## BEGIN

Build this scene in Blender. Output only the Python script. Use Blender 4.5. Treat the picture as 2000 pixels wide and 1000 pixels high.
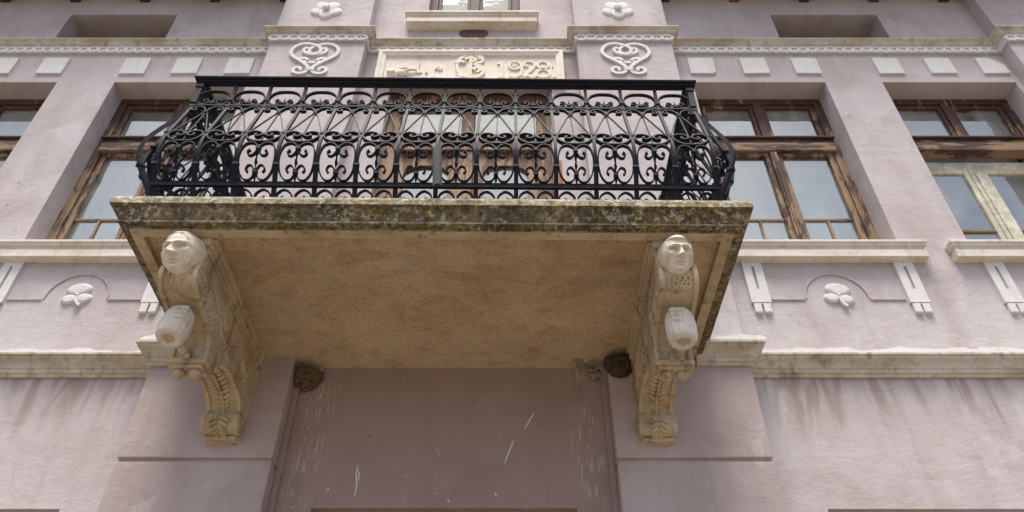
import bpy, bmesh, math, random
from mathutils import Vector, Matrix, noise
R = math.radians
random.seed(7)
S = bpy.context.scene
for o in list(bpy.data.objects):
    bpy.data.objects.remove(o, do_unlink=True)
COL = S.collection

# ------------------------------------------------------------------ camera
cd = bpy.data.cameras.new('camera'); cam = bpy.data.objects.new('camera', cd); COL.objects.link(cam)
cam.location = (0.405, -4.464, 1.6)
cam.rotation_euler = (R(90 + 42.2), 0, 0)
cd.sensor_width = 36; cd.lens = 36 * 1534 / 2000; cd.clip_end = 3000; cd.clip_start = 0.05
S.camera = cam
# ------------------------------------------------------------------ sky, sun, exposure
SUN_EL, SUN_AZ = 72, 10          # azimuth from straight in front of the facade: the sun stands high behind thin cloud
w = bpy.data.worlds.new('World'); S.world = w; w.use_nodes = True
nt = w.node_tree; bg = nt.nodes['Background']
sky = nt.nodes.new('ShaderNodeTexSky'); sky.sky_type = 'NISHITA'; sky.sun_disc = False
sky.sun_elevation = R(SUN_EL); sky.sun_rotation = R(180 + SUN_AZ)
sky.air_density = 0.6; sky.dust_density = 3.5; sky.ozone_density = 0.4
nt.links.new(sky.outputs[0], bg.inputs[0]); bg.inputs[1].default_value = 0.088
sd = bpy.data.lights.new('sun', 'SUN'); sd.energy = 1.5; sd.angle = R(24); sd.color = (1, .95, .88)
sun = bpy.data.objects.new('sun', sd); COL.objects.link(sun)
sdir = Vector((-math.sin(R(SUN_AZ)) * math.cos(R(SUN_EL)), -math.cos(R(SUN_AZ)) * math.cos(R(SUN_EL)), math.sin(R(SUN_EL))))
sun.rotation_euler = sdir.to_track_quat('Z', 'Y').to_euler(); sun.location = (-4, -10, 24)
S.view_settings.view_transform = 'Standard'; S.view_settings.look = 'None'
S.view_settings.gamma = 1; S.view_settings.exposure = 1.45
S.render.engine = 'CYCLES'

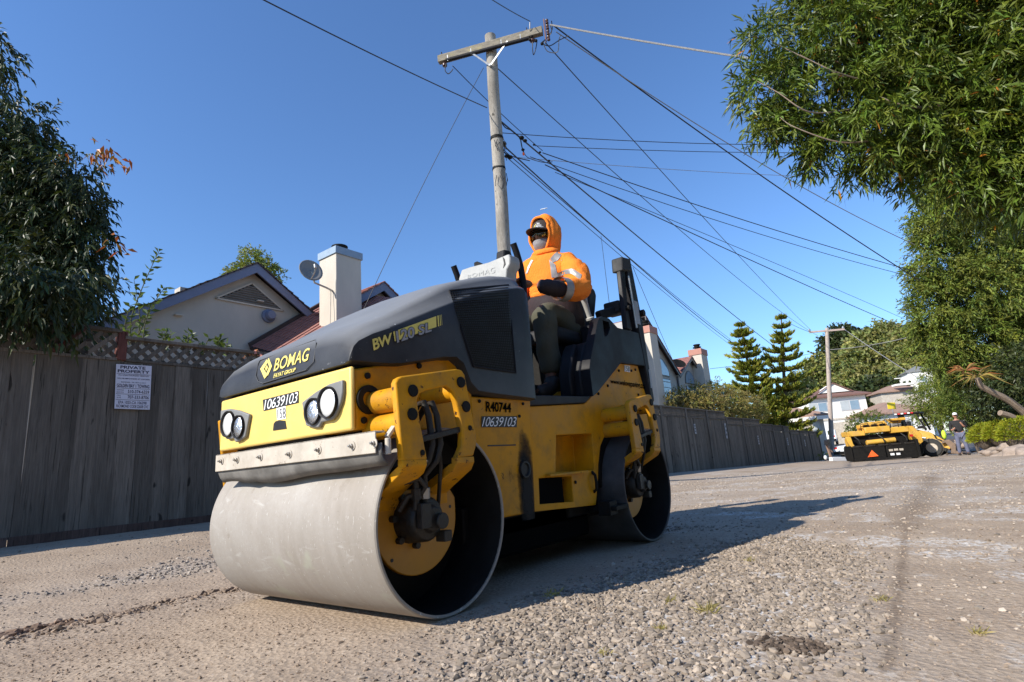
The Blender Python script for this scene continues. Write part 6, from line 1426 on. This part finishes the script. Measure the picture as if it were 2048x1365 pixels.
# two Norfolk Island pines
def norfolk(label, base, top, tiers, wid, seed):
    r = np.random.default_rng(seed); base = Vector(base); top = Vector(top); S = thing('norfolk_pine', label, 'pine tree', tuple(base), 'Norfolk pines behind the long fence')
    limb(S, [base, base.lerp(top, .5), top], .22, .03, BARK, 'trunk'); PP = []; DD = []; TT = []
    for i in range(tiers):
        t = i/(tiers-1); t = min(1, max(0, t+r.uniform(-.35, .35)/tiers)); z = base.z+(top.z-base.z)*(.10+.88*t); Rr = wid*(1-t)**.75*(.80+.4*r.random())+.16; c = base.lerp(top, .10+.88*t); nb = 9 if t > .35 else 11
        mb = MB()
        for k in range(nb):
            a = 6.283*k/nb+r.uniform(-.25, .25); Lb = Rr*r.uniform(.55, 1.15); pts = []
            for s in np.linspace(0, 1, 7): pts.append(Vector((c.x+math.cos(a)*Lb*s, c.y+math.sin(a)*Lb*s, z+Lb*(.02*s+.20*s*s-.06*math.sin(s*3.1)))))
            mb.tube(pts, [.03*(1-s)+.008 for s in np.linspace(0, 1, 7)], 5)
            m_ = int(95*Lb+30); s = .12+.9*r.random(m_); P = np.stack([c.x+math.cos(a)*Lb*s, c.y+math.sin(a)*Lb*s, z+Lb*(.02*s+.20*s*s-.06*np.sin(s*3.1))], 1)
            sd = np.array([-math.sin(a), math.cos(a), 0]); P = P+sd*(r.uniform(-1, 1, m_)*.28*Lb*(1.15-s))[:, None]+np.array([0, 0, 1])*(r.random(m_)*.10*min(1, Lb))[:, None]
            D = np.array([math.cos(a), math.sin(a), .55])+r.normal(0, .35, (m_, 3)); PP.append(P); DD.append(D); g = r.uniform(.55, 1.5, (m_, 1)); TT.append(np.concatenate([g*r.uniform(.9, 1.5, (m_, 1)), g*1.05, g*.7], 1))
        o = obj('branch_tier', mb, BARK, S)
    P = np.concatenate(PP); foliage('needles', P, np.concatenate(DD), rng.uniform(.18, .34, len(P)), rng.uniform(.06, .10, len(P)), L_PIN, S, tint=np.concatenate(TT), curl=-.25)
n1, n2 = atd(1480, 645, 40), atd(1562, 628, 40); nb1 = atd(1520, 850, 40.5); nb2 = atd(1563, 850, 40)
norfolk('left and slightly shorter of the two tiered Norfolk pines behind the long fence', (nb1.x, nb1.y, -.4), n1, 20, 2.35, 3)
norfolk('right and taller tiered Norfolk pine with widely spaced branches behind the long fence', (nb2.x, nb2.y, -.5), n2, 15, 2.4, 5)
# bushes behind the long fence
def bush(name, label, blobs, dens, per, L, Wd, m, cat='shrub', group=None, shell=.6, droop=0, ground=None):
    c = np.mean([b[0] for b in blobs], 0); S = thing(name, label, cat, (c[0], c[1], float(gz(c[0], c[1])) if ground is None else ground), group)
    for b_, r in blobs: limb(S, [(c[0], c[1], float(gz(c[0], c[1])) if ground is None else ground), tuple((np.array(b_)+c)/2), b_], .05, .012, BARK, 'stem')
    P, D = blob_points(blobs, dens, shell); P, D, T = sprays(P, D, per, L*2, L, Wd, droop); foliage('leaves', P, D, rng.uniform(L*.7, L*1.2, len(P)), rng.uniform(Wd*.8, Wd*1.2, len(P)), m, S, tint=T); return S
bush('tan_shrub', 'wide dry tan and olive shrub spilling over the top of the long fence', pix([(1362, 803, 27, .62), (1395, 800, 27.5, .75), (1430, 798, 28, .85), (1465, 806, 29, .80), (1500, 812, 30, .66), (1415, 822, 27, .8), (1455, 828, 28, .85), (1380, 818, 27, .7), (1338, 800, 26, .28), (1515, 822, 31, .5)]), 620, 9, .12, .035, L_TAN)
bush('garden_tree', 'small light green tree between the far chimney and the pines', pix([(1425, 783, 46, .55), (1418, 790, 46, .5), (1450, 785, 46, .6), (1462, 790, 46, .7)]), 160, 8, .2, .09, L_BSH, 'tree')
# hill trees behind the far houses
HT = [('left hill tree with a rounded crown behind the far pole', [(1645, 745, 95, 2.6), (1660, 760, 95, 3.2), (1640, 775, 95, 2.5), (1690, 755, 96, 3.2), (1680, 740, 97, 2.4), (1670, 790, 95, 3.5), (1632, 790, 95, 1.8), (1700, 785, 95, 4)], L_HIL),
      ('darkest hill tree standing tall just right of the far pole', [(1690, 680, 105, 2.2), (1680, 700, 105, 3.0), (1705, 695, 105, 3.0), (1695, 725, 105, 4.2), (1675, 665, 105, 1.0), (1710, 675, 105, 1.2)], L_DRK),
      ('broad central hill tree with the highest rounded crown', [(1770, 690, 92, 3.2), (1790, 700, 92, 3.2), (1745, 705, 92, 3.6), (1770, 735, 90, 5.0), (1735, 740, 90, 4.0), (1800, 740, 91, 4.5), (1765, 775, 88, 4.8), (1720, 775, 88, 3.5), (1800, 780, 88, 3.5), (1770, 668, 92, 1.5), (1800, 675, 92, 1.4)], L_HIL),
      ('hill tree at the right, partly behind the dense street tree', [(1830, 690, 85, 2.6), (1850, 710, 84, 3.5), (1835, 740, 82, 3.2), (1860, 760, 80, 3.8), (1825, 715, 85, 2.4)], L_HIL),
      ('low dark trees beneath the hill crowns beside the white house', [(1745, 800, 72, 2.0), (1760, 790, 72, 2.0), (1775, 810, 70, 1.6), (1738, 815, 71, 1.5), (1752, 830, 70, 1.4)], L_DRK)]
for lb, bl, m_ in HT:
    bb = pix(bl); c = np.mean([b_[0] for b_ in bb], 0)
    tree('hill_tree', lb, (c[0], c[1], .2), bb, 62, 7, .62, .36, m_, group='trees on the hill', trunk_r=.5, shell=.45)
b_ = [(1590, 800, 75, 1.8), (1610, 795, 75, 1.6), (1580, 815, 72, 2), (1600, 770, 90, 1.6)]
bush('dark_hedge', 'dark hedge between the pines and the white two storey house', pix(b_), 90, 7, .4, .22, L_DRK, 'hedge')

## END

▶ [Aim of the task]:
Your task is to restate word for word the lines from the top of the data to the line containing "COL = S.collection", both ends included, with every picture left out.

▶ [Result]:
Build this scene in Blender. Output only the Python script. Use Blender 4.5. Treat the picture as 2000 pixels wide and 1000 pixels high.
import bpy, bmesh, math, random
from mathutils import Vector, Matrix, noise
R = math.radians
random.seed(7)
S = bpy.context.scene
for o in list(bpy.data.objects):
    bpy.data.objects.remove(o, do_unlink=True)
COL = S.collection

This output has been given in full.